# [Supplied information]
========================================================================

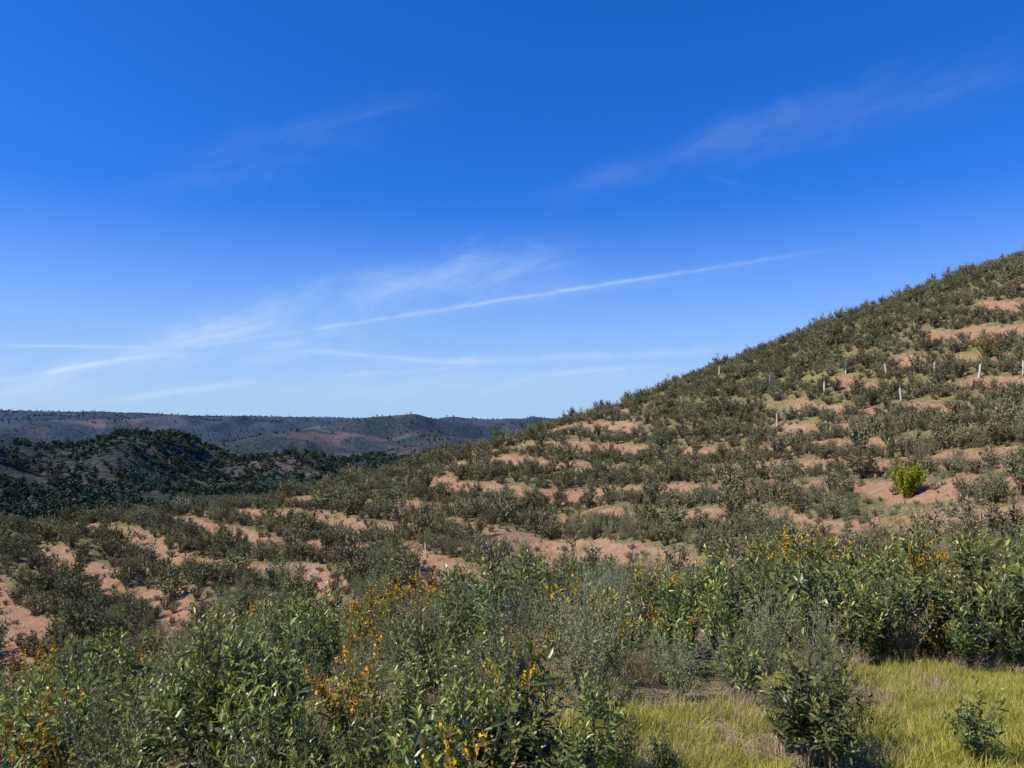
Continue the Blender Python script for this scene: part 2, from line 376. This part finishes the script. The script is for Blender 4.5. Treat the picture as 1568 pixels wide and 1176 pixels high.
# ---------------------------------------------------------------- scatter by geometry nodes
def scatter(name,x,y,scale,idx,protos,seed,tilt=.12,z=None,sink=.0,zs=None):
    n=len(x); g=np.random.default_rng(seed)
    col=bpy.data.collections.new(name+"_kinds")
    for p in protos: col.objects.link(p)
    me=bpy.data.meshes.new(name); me.vertices.add(n)
    zz=ground(x,y)-sink
    me.vertices.foreach_set("co",np.stack([x,y,zz],-1).astype(np.float32).ravel())
    a=me.attributes.new("rot",'FLOAT_VECTOR','POINT'); a.data.foreach_set("vector",np.stack([g.normal(0,tilt,n),g.normal(0,tilt,n),g.uniform(0,6.283,n)],-1).astype(np.float32).ravel())
    zs=np.ones(n) if zs is None else zs
    a=me.attributes.new("scl",'FLOAT_VECTOR','POINT'); a.data.foreach_set("vector",np.stack([scale,scale,scale*zs],-1).astype(np.float32).ravel())
    a=me.attributes.new("idx",'INT','POINT'); a.data.foreach_set("value",np.asarray(idx,np.int32))
    ob=bpy.data.objects.new(name,me); scene.collection.objects.link(ob)
    ng=bpy.data.node_groups.new(name+"_gn",'GeometryNodeTree')
    ng.interface.new_socket(name="Geometry",in_out='INPUT',socket_type='NodeSocketGeometry')
    ng.interface.new_socket(name="Geometry",in_out='OUTPUT',socket_type='NodeSocketGeometry')
    N=ng.nodes; gi=N.new('NodeGroupInput'); go=N.new('NodeGroupOutput'); iop=N.new('GeometryNodeInstanceOnPoints'); ci=N.new('GeometryNodeCollectionInfo')
    ci.inputs['Collection'].default_value=col; ci.inputs['Separate Children'].default_value=True; ci.inputs['Reset Children'].default_value=True
    def na(nm,ty):
        q=N.new('GeometryNodeInputNamedAttribute'); q.data_type=ty; q.inputs['Name'].default_value=nm; return q.outputs['Attribute']
    Lk=ng.links.new
    Lk(gi.outputs[0],iop.inputs['Points']); Lk(ci.outputs[0],iop.inputs['Instance']); iop.inputs['Pick Instance'].default_value=True
    Lk(na("idx",'INT'),iop.inputs['Instance Index']); Lk(na("rot",'FLOAT_VECTOR'),iop.inputs['Rotation']); Lk(na("scl",'FLOAT_VECTOR'),iop.inputs['Scale'])
    Lk(iop.outputs[0],go.inputs[0])
    md=ob.modifiers.new("instances",'NODES'); md.node_group=ng
    return ob
def sector(n,r0,r1,a0,a1,g,power=2.0):
    r=(r0**power+(r1**power-r0**power)*g.uniform(0,1,n))**(1/power); a=np.radians(g.uniform(a0,a1,n))
    return r*np.sin(a),r*np.cos(a),r
def thin(x,y,md):
    md=np.broadcast_to(md,x.shape); cell={} ; keep=[]; cs=float(md.max())
    for i in range(len(x)):
        k=(int(x[i]//cs),int(y[i]//cs)); ok=True
        for a in (-1,0,1):
            for b in (-1,0,1):
                for j in cell.get((k[0]+a,k[1]+b),()):
                    if (x[i]-x[j])**2+(y[i]-y[j])**2<min(md[i],md[j])**2: ok=False;break
                if not ok:break
            if not ok:break
        if ok: cell.setdefault(k,[]).append(i); keep.append(i)
    return np.array(keep)

G=np.random.default_rng(11)
rock=[shrub("rockrose_kind_%d"%i,100+i,H=1.0,Rr=.28+.05*(i%3),n_main=8+i%3,n_br=3,spacing=.050,L=.105,W=.034,mats=[M_stem,M_rock],tipamt=1.0,tippow=3,elev=.7,hvar=.55,blen=.28) for i in range(6)]
heat=[shrub("heather_kind_%d"%i,200+i,H=1.0,Rr=.42,n_main=28,n_br=2,spacing=.033,L=.055,W=.016,detail=0,mats=[M_grey,M_heat],leaf_from=.15,tipamt=.8,tippow=2,pair=2,elev=1.0,blen=.22,stemr=.004) for i in range(3)]
oran=[shrub("gorse_kind_%d"%i,300+i,H=1.0,Rr=.42,n_main=12,n_br=4,spacing=.032,L=.055,W=.034,detail=0,mats=[M_stem,M_oran],leaf_from=.3,tipamt=2.4,tippow=6,pair=2,rnd_or=.7,stemr=.006) for i in range(3)]
hill=[shrub("scrub_kind_%d"%i,400+i,H=1.0,Rr=.60,n_main=14,n_br=4,spacing=.10,L=.12,W=.06,detail=0,mats=[M_stem,M_hill],leaf_from=.12,tipamt=.8,tippow=2,pair=2,rnd_or=.8,stemr=.014,blen=.34) for i in range(6)]
low=[shrub("low_scrub_kind_%d"%i,450+i,H=1.0,Rr=.8,n_main=9,n_br=2,spacing=.16,L=.26,W=.12,detail=0,mats=[M_stem,M_hill],leaf_from=.1,tipamt=.8,tippow=2,pair=2,rnd_or=.8,stemr=.02,blen=.4) for i in range(4)]
yel=shrub("bright_bush",500,H=1.0,Rr=.55,n_main=34,n_br=6,spacing=.05,L=.085,W=.055,detail=0,mats=[M_stem,M_yel],leaf_from=.05,rnd_or=.9,stemr=.01)
gtuft=[tuft("grass_kind_%d"%i,600+i,60,.13,.13,.005,[M_gras],.7) for i in range(3)]
dtuft=[tuft("dry_grass_kind_%d"%i,620+i,50,.30,.12,.004,[M_dry],.7) for i in range(3)]
trees=[fartree("far_tree_kind_%d"%i,700+i,7,'pine' if i%2 else 'round') for i in range(4)]

bx,by,br=site(1390,762,20)
# hillside scrub
x,y,r=sector(44000,15,155,-43,43,G,1.7)
so_=soilf(x,y); ph=rowphase(x,y); gf=grassf(x,y); h=hidx(x,y)
p=(1-sst(.50,.60,ph)*(1-sst(.91,.99,ph))*.86*sst(.30,.46,h))*(1-.7*so_)*(1-.55*gf)*(.55+.45*sst(.30,.44,fbm(x/6,y/6,91,3)+.1*sst(70,100,r)))
k=G.uniform(0,1,len(x))<p
tb=(x*bx+y*by)/br; lb=np.abs(x*by-y*bx)/br
k&=~((lb<1.4)&(tb>br-7)&(tb<br+2))
x,y,r=x[k],y[k],r[k]
sc=np.clip(G.lognormal(-.20,.42,len(x)),.3,1.9)*(.66+.34*sst(22,36,r))
k=thin(x,y,sc*.64); x,y,r,sc=x[k],y[k],r[k],sc[k]
hx=(r<42)&(G.uniform(0,1,len(x))<.35)
scatter("hillside_heather",x[hx],y[hx],sc[hx]*1.1,G.integers(0,3,hx.sum()),[o.copy() for o in heat],21)
x,y,r,sc=x[~hx],y[~hx],r[~hx],sc[~hx]
scatter("hillside_scrub",x,y,sc,G.integers(0,6,len(x)),hill,1,zs=G.uniform(.75,1.2,len(x)))
# dry tufts on hill
x,y,r=sector(7000,15,90,-40,40,G,1.3)
k=G.uniform(0,1,len(x))<(.8-.35*soilf(x,y)); x,y,r=x[k],y[k],r[k]
scatter("hillside_dry_grass",x,y,G.uniform(.6,1.3,len(x)),G.integers(0,3,len(x)),[tuft("hill_grass_kind_%d"%i,640+i,28,.20,.2,.016,[M_gras if i==0 else M_dry],.7) for i in range(3)],2)
x,y,r=sector(8500,18,115,-40,40,G,1.4)
k=G.uniform(0,1,len(x))<(.9-.3*soilf(x,y)); x,y,r=x[k],y[k],r[k]
scatter("hillside_low_scrub",x,y,G.uniform(.12,.36,len(x)),G.integers(0,4,len(x)),low,3)

# foreground mix
x,y,r=sector(7000,3.1,18,-42,42,G,1.8)
gf=grassf(x,y)
clr=np.maximum(((x>.15)&(y<6.0)&(x<8)).astype(float),((x>3.0)&(y<8.0)).astype(float))
k=(clr<.5)&(G.uniform(0,1,len(x))>.5*gf); x,y,r=x[k],y[k],r[k]
k=thin(x,y,.40+.011*r); x,y,r=x[k],y[k],r[k]
ty=fbm(x/1.6,y/1.6,111,2)+G.normal(0,.07,len(x))
is_h=(ty>.54)|((np.abs(y-7.0)<.9)&(x>-3)&(x<3.2)&(G.uniform(0,1,len(x))<.5))
is_o=(~is_h)&(ty<.32)
is_r=~(is_h|is_o)
hg=G.uniform(.45,1.1,len(x))*(1+.018*r)*(1+.30*sst(-2.5,-6,x)*sst(8,12,r))
scatter("foreground_rockrose",x[is_r],y[is_r],hg[is_r],G.integers(0,6,is_r.sum()),[o.copy() for o in rock],4,.08,zs=G.uniform(.95,1.15,is_r.sum()))
scatter("foreground_heather",x[is_h],y[is_h],hg[is_h]*.85,G.integers(0,3,is_h.sum()),heat,5,.08)
scatter("foreground_gorse",x[is_o],y[is_o],hg[is_o]*.85,G.integers(0,3,is_o.sum()),[o.copy() for o in oran],6,.1)
# grass
x,y,r=sector(12000,3,10,-40,42,G,1.6)
gf=grassf(x,y); k=G.uniform(0,1,len(x))<gf*.8+.03; x,y=x[k],y[k]
scatter("meadow_grass",x,y,G.uniform(.4,1.15,len(x)),G.integers(0,3,len(x)),gtuft,7,.25)
x,y,r=sector(4500,3,14,-42,42,G,1.6)
n=fbm(x/.7,y/.7,131,2); k=G.uniform(0,1,len(x))<sst(.42,.6,n)*(1-.6*grassf(x,y)); x,y=x[k],y[k]
scatter("dry_grass",x,y,G.uniform(.3,.85,len(x)),G.integers(0,3,len(x)),[o.copy() for o in dtuft],8,.3)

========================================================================

Search the data for "scene". Copy every line that has it.

# [Full answer]
Continue the Blender Python script for this scene: part 2, from line 376. This part finishes the script. The script is for Blender 4.5. Treat the picture as 1568 pixels wide and 1176 pixels high.
    ob=bpy.data.objects.new(name,me); scene.collection.objects.link(ob)